*TO BE DONE:*
Only the lines between the line with "Generate a Blender" and the line with "from mathutils import Vector, Matrix", together with those two lines themselves, are to be copied exactly.
═══ RECORDS SUPPLIED
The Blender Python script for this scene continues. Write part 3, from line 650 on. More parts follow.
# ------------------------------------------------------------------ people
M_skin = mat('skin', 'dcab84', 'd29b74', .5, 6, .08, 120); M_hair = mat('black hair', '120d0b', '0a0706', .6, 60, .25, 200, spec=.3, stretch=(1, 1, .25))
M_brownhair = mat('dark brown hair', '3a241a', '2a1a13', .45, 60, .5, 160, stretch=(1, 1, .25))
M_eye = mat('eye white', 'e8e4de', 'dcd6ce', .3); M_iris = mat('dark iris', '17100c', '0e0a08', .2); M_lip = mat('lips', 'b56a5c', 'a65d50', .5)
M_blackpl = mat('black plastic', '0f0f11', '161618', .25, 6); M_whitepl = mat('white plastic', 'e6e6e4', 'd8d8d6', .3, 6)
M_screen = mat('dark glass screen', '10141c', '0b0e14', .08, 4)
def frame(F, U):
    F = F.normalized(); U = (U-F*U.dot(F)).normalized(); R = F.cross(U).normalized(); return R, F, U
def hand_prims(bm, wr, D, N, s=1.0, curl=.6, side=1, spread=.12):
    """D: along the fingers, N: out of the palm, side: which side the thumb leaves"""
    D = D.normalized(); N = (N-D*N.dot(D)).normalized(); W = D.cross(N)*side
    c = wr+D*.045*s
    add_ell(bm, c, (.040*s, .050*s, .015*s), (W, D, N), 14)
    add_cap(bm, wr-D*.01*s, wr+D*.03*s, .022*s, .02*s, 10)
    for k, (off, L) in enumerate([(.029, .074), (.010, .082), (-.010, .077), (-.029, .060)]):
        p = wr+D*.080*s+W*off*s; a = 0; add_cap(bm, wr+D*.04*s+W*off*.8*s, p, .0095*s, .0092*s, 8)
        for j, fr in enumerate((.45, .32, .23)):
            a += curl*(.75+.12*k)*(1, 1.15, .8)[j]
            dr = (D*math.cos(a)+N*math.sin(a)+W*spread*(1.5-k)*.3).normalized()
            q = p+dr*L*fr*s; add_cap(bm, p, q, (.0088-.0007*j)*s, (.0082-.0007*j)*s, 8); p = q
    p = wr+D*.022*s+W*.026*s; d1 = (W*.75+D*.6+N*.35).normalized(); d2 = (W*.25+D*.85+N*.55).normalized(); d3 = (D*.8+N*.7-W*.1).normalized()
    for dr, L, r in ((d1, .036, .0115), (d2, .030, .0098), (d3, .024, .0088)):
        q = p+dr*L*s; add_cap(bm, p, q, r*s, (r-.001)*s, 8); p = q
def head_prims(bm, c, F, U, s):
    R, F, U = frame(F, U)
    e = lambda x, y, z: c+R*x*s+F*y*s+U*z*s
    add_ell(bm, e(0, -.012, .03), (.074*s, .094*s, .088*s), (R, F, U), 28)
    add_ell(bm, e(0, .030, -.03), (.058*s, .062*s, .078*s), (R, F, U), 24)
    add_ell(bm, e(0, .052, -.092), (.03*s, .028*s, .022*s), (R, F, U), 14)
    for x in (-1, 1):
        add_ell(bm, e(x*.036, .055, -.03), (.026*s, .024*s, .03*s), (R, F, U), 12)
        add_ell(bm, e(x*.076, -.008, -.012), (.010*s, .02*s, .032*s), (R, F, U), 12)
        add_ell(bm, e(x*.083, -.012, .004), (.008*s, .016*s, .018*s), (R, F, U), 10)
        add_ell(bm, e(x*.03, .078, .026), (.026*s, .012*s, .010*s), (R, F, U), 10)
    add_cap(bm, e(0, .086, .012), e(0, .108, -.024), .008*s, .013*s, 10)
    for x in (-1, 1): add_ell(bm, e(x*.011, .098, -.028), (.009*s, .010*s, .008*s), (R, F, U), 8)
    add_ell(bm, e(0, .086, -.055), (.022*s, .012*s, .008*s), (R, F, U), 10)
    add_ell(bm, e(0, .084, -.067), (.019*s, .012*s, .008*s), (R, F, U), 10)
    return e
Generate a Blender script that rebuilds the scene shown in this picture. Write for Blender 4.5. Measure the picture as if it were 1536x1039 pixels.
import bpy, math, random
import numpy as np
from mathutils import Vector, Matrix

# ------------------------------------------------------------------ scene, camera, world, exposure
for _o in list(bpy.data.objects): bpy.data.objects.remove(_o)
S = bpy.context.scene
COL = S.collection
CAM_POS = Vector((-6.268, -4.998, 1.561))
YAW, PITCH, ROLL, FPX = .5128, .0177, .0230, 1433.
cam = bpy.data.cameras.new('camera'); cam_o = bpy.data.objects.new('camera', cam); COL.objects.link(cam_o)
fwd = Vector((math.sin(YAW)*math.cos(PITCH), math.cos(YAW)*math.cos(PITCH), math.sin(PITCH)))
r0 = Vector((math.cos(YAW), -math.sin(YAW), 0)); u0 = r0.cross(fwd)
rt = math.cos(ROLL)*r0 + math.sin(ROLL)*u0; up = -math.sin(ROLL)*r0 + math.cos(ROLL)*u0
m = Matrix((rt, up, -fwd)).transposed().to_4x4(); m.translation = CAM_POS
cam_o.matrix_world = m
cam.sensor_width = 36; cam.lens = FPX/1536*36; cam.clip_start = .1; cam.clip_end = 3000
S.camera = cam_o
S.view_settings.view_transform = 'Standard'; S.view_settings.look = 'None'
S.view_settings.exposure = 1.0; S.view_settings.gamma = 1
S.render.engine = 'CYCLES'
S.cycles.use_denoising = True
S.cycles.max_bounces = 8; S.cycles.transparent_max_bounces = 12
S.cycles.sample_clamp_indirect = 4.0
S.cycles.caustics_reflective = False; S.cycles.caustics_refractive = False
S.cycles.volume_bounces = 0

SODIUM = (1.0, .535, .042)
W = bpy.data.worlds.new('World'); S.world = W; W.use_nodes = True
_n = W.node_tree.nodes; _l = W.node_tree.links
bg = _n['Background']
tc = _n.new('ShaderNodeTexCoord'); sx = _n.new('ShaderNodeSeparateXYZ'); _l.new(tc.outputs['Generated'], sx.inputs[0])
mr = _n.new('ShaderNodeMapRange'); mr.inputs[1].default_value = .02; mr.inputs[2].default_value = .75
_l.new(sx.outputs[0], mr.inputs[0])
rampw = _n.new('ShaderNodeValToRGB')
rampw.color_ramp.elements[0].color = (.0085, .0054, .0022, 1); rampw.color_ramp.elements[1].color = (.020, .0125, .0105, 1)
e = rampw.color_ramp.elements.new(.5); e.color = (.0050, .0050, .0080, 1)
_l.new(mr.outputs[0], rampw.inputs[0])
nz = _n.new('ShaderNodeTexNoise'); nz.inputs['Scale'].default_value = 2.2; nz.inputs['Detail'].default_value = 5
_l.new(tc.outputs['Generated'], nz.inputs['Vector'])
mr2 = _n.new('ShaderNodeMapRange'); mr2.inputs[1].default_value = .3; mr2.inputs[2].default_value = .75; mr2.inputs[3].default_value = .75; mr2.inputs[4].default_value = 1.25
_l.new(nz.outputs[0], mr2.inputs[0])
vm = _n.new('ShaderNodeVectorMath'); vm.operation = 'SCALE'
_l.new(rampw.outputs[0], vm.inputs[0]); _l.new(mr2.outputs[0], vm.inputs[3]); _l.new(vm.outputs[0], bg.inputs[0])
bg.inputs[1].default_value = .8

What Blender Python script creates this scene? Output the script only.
══════
*RESULT OF THIS TASK:*
Generate a Blender script that rebuilds the scene shown in this picture. Write for Blender 4.5. Measure the picture as if it were 1536x1039 pixels.
import bpy, math, random
import numpy as np
from mathutils import Vector, Matrix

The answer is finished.